Ранние и наиболее сильные тексты Лимонова, к сожалению, однотипны, как и проза Пелевина нулевых-десятых: достаточно прочитать «Эдичку», чтобы все понять в его мировоззрении, но читать ее надо вовремя (до 20 лет), иначе весь индивидуалистический, анархистский пафос раннего Лимонова будет работать вхолостую и не заденет читателя. «Дневник неудачника» - книга более стройная, чем «Эдичка», менее хулиганская, я бы даже сказал, более строгая. Собственно, это стихотворения в прозе, с тем же матом и порнографией, озлоблением на мир и романтическим противопоставлением себя ему. Однако, простота эстетической позы все равно работает: откровения героя, гнездящегося на дне жизни заряжены куда большим нигилизмом и бунтом, чем работы его вдохновителей – Генри Миллера, Селина и Жене.
Когда-то мне уже приходило в голову, что главное отличие Лимонова от Прилепина – порочность первого, его западнический Эрос. Так похабно о любви в нашей литературе до Лимонова вообще-то не писали. В «Подростке Савенко» он расскажет о харьковском воровском отрочестве, и блатной романтике, которая вписалась в хрупкий мир Лимонова-художника очень органично. Мотивы этой «блатоты» есть и в первых его книгах: автор считает себя варваром в мире причесанных буржуа, оттого взялась у него и последовавшая в 1990-е ностальгия по СССР эпохи расцвета – ленинской и сталинской и отвращение к миру «развитого социализма», брежневского гниения и маразма.
Если судить по стихам Лимонова и его первым прозаическим книгам, «развитой социализм» вызывал у него отторжение своей буржуазностью и мещанством, схожим с западным, тем важнее для него в «Дневнике неудачника» воскресить революционную романтику первых лет Советской власти, чтобы поиграть с ней как дитя, как ребенок-вор харьковских окраин. В отличие от «Эдички» здесь нет ставки на шок и эпатаж, хотя и есть неприятные моменты. Здесь гораздо меньше Эроса, зато много Танатоса, желания умереть на передовой. Лимонов – выдающийся поэт героического в эпоху всеобщего разложения, гниения и распада, в эпоху всеобщей демобилизации.

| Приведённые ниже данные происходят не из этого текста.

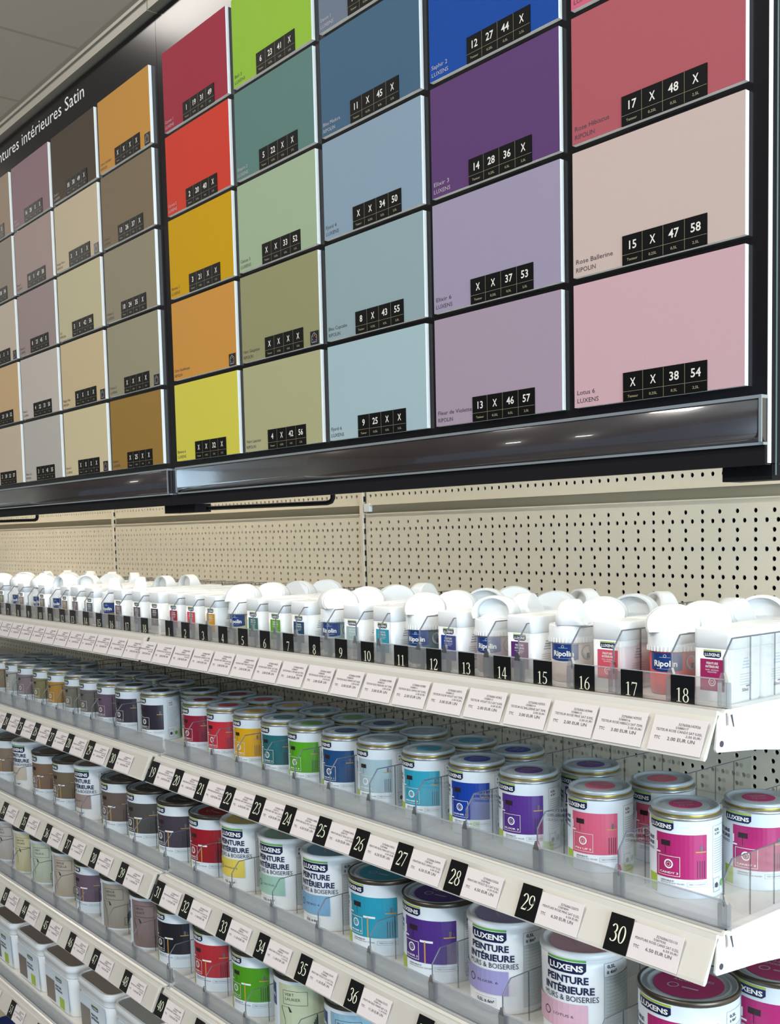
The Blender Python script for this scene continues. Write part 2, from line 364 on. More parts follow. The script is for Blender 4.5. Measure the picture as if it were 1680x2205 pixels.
# ------------------------------------------------------------------ shelves
ZT = [1.3489, 1.1640, 0.9783, 0.7967, 0.5600]            # tops of the price rails
DECK = [z + .0006 for z in ZT]
RT, RB_, RH = -.402, -.4187, .0372
def railmap(zt):
    L = math.hypot(RT-RB_, RH); sy, sz = (RB_-RT)/L, -RH/L; ny, nz = -RH/L, (RT-RB_)/L*1.0   # outward normal (towards aisle and up)
    return lambda u, v, l=0.0: (u, RT + sy*v - abs(ny)*l, zt + sz*v + abs(nz)*l)
SN = ['top shelf of tester pots', 'second shelf of small tins', 'third shelf of larger tins', 'fourth shelf of larger tins', 'fifth shelf of white buckets']
def shelf(k, x0, x1, side, end_r):
    zt = ZT[k]; t = thing('gondola_shelf', 'cream metal %s, %s bay' % (SN[k], side), 'shelf', (0, 0, 0), 0, 'gondola shelves')
    m_ = MB(); m_.box(x0+.002, x1-.002, -.386, -.004, zt-.0025, zt+.0006); m_.box(x0+.002, x1-.002, -.388, -.385, zt-.030, zt+.0006)
    m_.box(x0+.002, x1-.002, -.012, -.008, zt-.03, zt); m_.build('deck', SHELFW, t)
    m_ = MB(); a = (RT, zt); c = (RB_, zt-RH)
    m_.prism([(RT, zt+.0008), (RT+.003, zt+.0002), (RT+.0016, zt-.003), (RB_+.0030, zt-RH+.001), (RB_+.0005, zt-RH-.0008), (RB_-.0018, zt-RH), (RB_-.0012, zt-RH+.003), (RT-.0012, zt-.004)], x0+.0055, x1-(.0015 if end_r else .0075))
    m_.prism([(RT+.003, zt), (-.396, zt-.003), (-.394, zt-.0025), (-.389, zt+.0006), (-.385, zt+.0006), (-.385, zt-.001), (-.396, zt-.005), (RT+.002, zt-.003)], x0+.0055, x1-(.0015 if end_r else .0075))
    m_.build('price_rail', CREAM_RAIL, t)
    m_ = MB(); f = up(railmap(zt), .0026); rect(m_, f, x0+.0065, x1-(.0035 if end_r else .0090), .0045, .0385, 0)
    cv = m_.build('rail_cover', clear('clear_rail_cover', (.99, .985, .98), 1, .12, gl=.22), t)
    # acrylic riser along the front edge
    m_ = MB(); m_.box(x0+.004, x1-.004, -.3855, -.3840, zt+.0002, zt+.0236, 0); m_.box(x0+.004, x1-.004, -.3860, -.3835, zt+.0236, zt+.0244, 1)
    m_.box(x0+.004, x1-.004, -.392, -.3835, zt-.0004, zt+.0010, 0)
    rs = m_.build('clear_riser_strip', [FENCE_C if k == 0 else FENCE_M, clear('riser_edge', (.75, .78, .8), .6, .1, milky='#e8ecf0')]); tag(rs, 'clear riser strip, front of %s, %s bay' % (SN[k], side), 'riser strip', 'clear riser strips')
    for sx, nm in ((x1-.0015, 'r'), (x0-.0005, 'l')):
        m_ = MB(); P = [(-.3885, zt+.0006), (-.3885, zt-.012), (-.392, zt-.0125), (-.3925, zt-.002), (-.398, zt-.001), (-.4025, zt-.008), (-.4065, zt-.030), (-.4045, zt-.0325), (-.345, zt-.0385), (-.20, zt-.060), (-.01, zt-.078), (-.004, zt-.01), (-.004, zt+.0006)]
        m_.prism(P, sx, sx+.002)
        m_.prism([(-.386, zt-.004), (-.3835, zt-.004), (-.381, zt-.014), (-.382, zt-.0145)], sx+.0018, sx+.0023, 1)
        m_.lathe([(.0026, 0), (.0026, .0006)], 14, 1)
        nv = 28
        for i in range(len(m_.v)-nv, len(m_.v)):
            x_, y_, z_ = m_.v[i]; m_.v[i] = (sx+.0019+z_, -.3985+x_, zt-.0262+y_)
        m_.build('end_bracket', [mat('white_bracket_metal', '#f1efe9', .35, noise=.01), INK], t)
    return t
for k in range(5):
    shelf(k, -2.0, -1.0, 'far left', False); shelf(k, -1.0, 0.0, 'left', False); shelf(k, 0.0, 1.0, 'right', True)
b = MB(); b.box(-2, 1.02, -.40, -.004, .14, .165); b.box(-2, 1.02, -.395, -.385, 0, .14)
tag(b.build('shelf_plinth', CREAM), 'cream metal base plinth of the shelving along the floor', 'base shelf')

# clear lane dividers
def divider_meshes(L):
    P = [(-.3835, .0012), (-.3835, .041), (-.3715, .0560), (-.3835+L, .0560), (-.3835+L, .0012)]
    m1 = MB(); m1.prism([(y, z_) for y, z_ in P], -.0004, .0004)
    m2 = MB(); m2.tube([(0, -.3835, .018), (0, -.3835, .041), (0, -.3715, .0560)], .0008, 5)
    m2.tube([(0, -.3715, .0560), (0, -.3835+L, .0560)], .0006, 4)
    y = -.345
    while y < -.3835+L-.01: m1.box(-.0006, .0006, y-.0004, y+.0004, .002, .0555, 1); y += .0372
    m4 = MB(); m4.box(-.004, .0045, -.3864, -.3800, .0012, .0205); m4.prism([(-.004, .0205), (.0045, .0205), (.0015, .029), (-.001, .029)], -.3862, -.3830, 0, 'y')
    m4.box(.004, .0085, -.3863, -.3850, -.0002, .0215)
    return [mesh_of(m1, 'panel', [CLEAR, SCORE]), mesh_of(m2, 'edge', EDGE), mesh_of(m4, 'front_clip', CLIPM)]
DM = divider_meshes(.372)
def divider(x, k, between):
    t = thing('lane_divider', 'clear lane divider ' + between, 'shelf divider', (x, 0, DECK[k]), 0, 'clear lane dividers')
    for nm, me in zip(('panel', 'cut_edge', 'front_clip'), DM): link(nm, me, t)

# ------------------------------------------------------------------ tags and tickets
def tag_mesh(n, w_, h_, dh, v0, sx=1.0):
    m_ = MB(); m_.box(-w_/2, w_/2, -.0006, 0, 0, h_, 0)
    f = lambda u, v, l=0.0: (u, -.0006-.0002-l, v)
    numeral(m_, n, f, 0, v0, dh, 1, sx); return mesh_of(m_, 'number_tag', [TAGBLK, TAGNUM])
def ticket_mesh(code, ref, name, price, w_=.0515, h_=.0300):
    m_ = MB(); m_.box(-w_/2, w_/2, -.0004, 0, 0, h_, 0); f = lambda u, v, l=0.0: (u, -.0004-.0002-l, v)
    text(m_, code, f, -.001, h_-.0070, .0022, 1, width=.0215)
    text(m_, ref, f, -.003, h_-.0098, .0019, 1, width=.0125)
    text(m_, name, f, -.0215, h_-.0130, .0021, 1, width=.0450)
    text(m_, price + ' EUR/', f, .0235, h_-.0160, .0019, 1, width=.0150, align='r')
    text(m_, 'TTC', f, -.0215, h_-.0202, .0026, 1, width=.0062, bold=.01)
    text(m_, price + ' EUR UN', f, -.0085, h_-.0202, .0028, 1, width=.0270, bold=.006)
    return mesh_of(m_, 'price_ticket', [PAPER, INK])
ANG = math.atan2(RT-RB_, RH)
def on_rail(o, x, zt, v_bottom):
    f = railmap(zt); p = f(x, v_bottom, .0031); o.location = p; o.rotation_euler = (-ANG, 0, 0)   # leaning back up the sloping rail
    return o

# ---- products per lane ------------------------------------------------------------
# top shelf, right bay: lane number, kind, left front corner x (bottle) or centre x (pot), colour, words
T1R = [(18, 'L', .952, '#a3265f', 'crimson', 'ROSE CAND3', '2.00'), (17, 'P', .912, '#cf3f3c', 'coral red', 'ROSE HIBISCU', '3.00'), (16, 'L', .840, '#dc5a6c', 'salmon pink', 'ROSE PIN5', '2.00'),
 (15, 'P', .794, '#d8c2b8', 'pale pink', 'RZ BALLERINE', '3.00'), (14, 'L', .728, '#5b2a72', 'purple', 'VIOLET EL3', '2.00'), (13, 'P', .687, '#a58c92', 'mauve', 'FLEUR VIOLET', '3.00'),
 (12, 'L', .622, '#1f3f92', 'royal blue', 'BLEU SAPH2', '2.00'), (11, 'P', .575, '#3f5a6a', 'slate blue', 'BLEU MADURA', '3.00'), (10, 'L', .508, '#37a3bb', 'turquoise', 'BLEU MIAMI', '2.00'),
 (9, 'L', .450, '#a9c3c4', 'pale blue', 'BLEU FJOR6', '2.00'), (8, 'P', .406, '#8aa0a4', 'grey blue', 'BLEU CUPCAKE', '3.00'), (7, 'L', .336, '#1d4a6c', 'dark blue', 'BLEU FJOR1', '2.00'),
 (6, 'L', .281, '#69a92a', 'apple green', 'VERT BALI3', '2.00'), (5, 'L', .226, '#3a736c', 'teal', 'VERT EMPI2', '2.00'), (4, 'P', .182, '#b4b38c', 'pale green', 'VERT LAURIER', '3.00'),
 (3, 'L', .110, '#e0a31e', 'golden yellow', 'JAUNE BAN3', '2.00'), (2, 'L', .052, '#d8505c', 'coral', 'ROUGE CAR2', '2.00'), (1, 'L', -.003, '#a5283c', 'dark red', 'ROUGE CAR1', '2.00')]
T1L = [(18, 'L', -.066, '#4b3d44', 'dark plum'), (17, 'L', -.128, '#6a5a5c', 'grey mauve'), (16, 'L', -.197, '#7c646a', 'dusky mauve'), (15, 'P', -.244, '#7d6a5c', 'brown'), (14, 'L', -.313, '#77777c', 'mid grey'),
 (13, 'L', -.376, '#7e6a5c', 'cocoa'), (12, 'L', -.423, '#a08c74', 'tan'), (11, 'P', -.466, '#8c8070', 'grey brown'), (10, 'L', -.532, '#96927c', 'olive grey'), (9, 'P', -.566, '#b9ac94', 'sand'),
 (8, 'L', -.640, '#a39080', 'pinkish beige'), (7, 'P', -.678, '#a89c88', 'greige'), (6, 'L', -.752, '#8c8c6c', 'khaki'), (5, 'P', -.795, '#b0a490', 'light beige'), (4, 'L', -.865, '#a8a08c', 'stone'), (3, 'L', -.922, '#b4ac9c', 'pale stone'), (2, 'L', -.980, '#b0a898', 'ivory')]

# tester bottle
def rrect(w_, d_, r, n=4, x0=0, y0=0):
    pts = []
    for cx, cy, a0 in ((w_-r, r, -90), (w_-r, d_-r, 0), (r, d_-r, 90), (r, r, 180)):
        for i in range(n+1):
            a = R(a0+90*i/n); pts.append((x0+cx+r*math.cos(a), y0+cy+r*math.sin(a)))
    return pts
def loft(mb, rings, mi=0, smooth=True):
    n = len(rings[0][0]); b = len(mb.v)
    for pts, z_ in rings: mb.v += [(p[0], p[1], z_) for p in pts]
    for j in range(len(rings)-1):
        for k in range(n):
            a = b+j*n+k; c = b+j*n+(k+1) % n; mb.f.append((a, c, c+n, a+n)); mb.mi.append(mi); mb.sm.append(smooth)
    mb.f.append(tuple(range(b, b+n))[::-1]); mb.mi.append(mi); mb.sm.append(False)
    t = b+(len(rings)-1)*n; mb.f.append(tuple(range(t, t+n))); mb.mi.append(mi); mb.sm.append(False)
BW, BD = .0375, .0455
m_ = MB(); loft(m_, [(rrect(BW-.003, BD-.003, .004, x0=.0015, y0=.0015), 0), (rrect(BW, BD, .005), .003), (rrect(BW, BD, .005), .0458)]); BOTTLE = mesh_of(m_, 'bottle', WHITEPL)
m_ = MB(); loft(m_, [(rrect(BW-.001, BD-.001, .005, x0=.0005, y0=.0005), .0458), (rrect(BW+.0006, BD+.0006, .005, x0=-.0003, y0=-.0003), .0464), (rrect(BW+.0004, BD+.0004, .005, x0=-.0002, y0=-.0002), .0615), (rrect(BW-.001, BD-.001, .0045, x0=.0005, y0=.0005), .0628)])
loft(m_, [(rrect(BW-.008, BD-.008, .003, x0=.004, y0=.004), .0628), (rrect(BW-.009, BD-.009, .003, x0=.0045, y0=.0045), .0632)]); BCAP = mesh_of(m_, 'cap', WHITEPL)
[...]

Его не волнует, что революция – это реальная кровь, страдания и несчастья миллионов людей, сытый мещанский мир вызывает у него такое отвращение, что ему хочется дать по нему дубиной (это одна из причин его неприятия Чехова и всей русской классики XIX века, выраженного в его программной статье «Трупный яд XIX века», вошедшей в сборник «Другая Россия»). Лимонова раздражают и злят не только «средние», но и «маленькие» люди: ему чужд какой бы то ни было гуманизм, он – оголтелый ницшеанец (как например, и Елизаров из молодой плеяды, Прилепин – все же нет, он сохраняет преемственность с русской классической традицией любви к человеку, для ницшеанца он слишком тепел, хотя и воспел Эйхманиса в «Обители»).
«Дневник неудачника» - из тех книг, что перепахивают молодое сознание навсегда, а у зрелого вызывают уважение с оговорками-нареканиями и дистанцию, слишком эти стихотворения в прозе опасны для социального благополучия каждого из нас. Когда-то в «Священных монстрах» Лимонов сказал, что от «Тропика Рака» Генри Миллера «несло сероводородом», то же можно сказать и об этой чрезвычайно талантливой, но неприемлемой лично для меня книги. И дело здесь не в позе, не в самолюбовании, не в декадентском упоении пороком («Эдичка» мощнее во всех отношениях, это реальный сгусток боли героя, брошенного любимой), а в неаккуратном заигрывании со злом, которое никогда не проходит бесследно ни для писателя, ни для читателя, если только последний не сохранит по отношении к нему дистанцию (хотя, как мы видели в случае Сорокина, и сам автор может дистанцироваться от ужасов своего текста).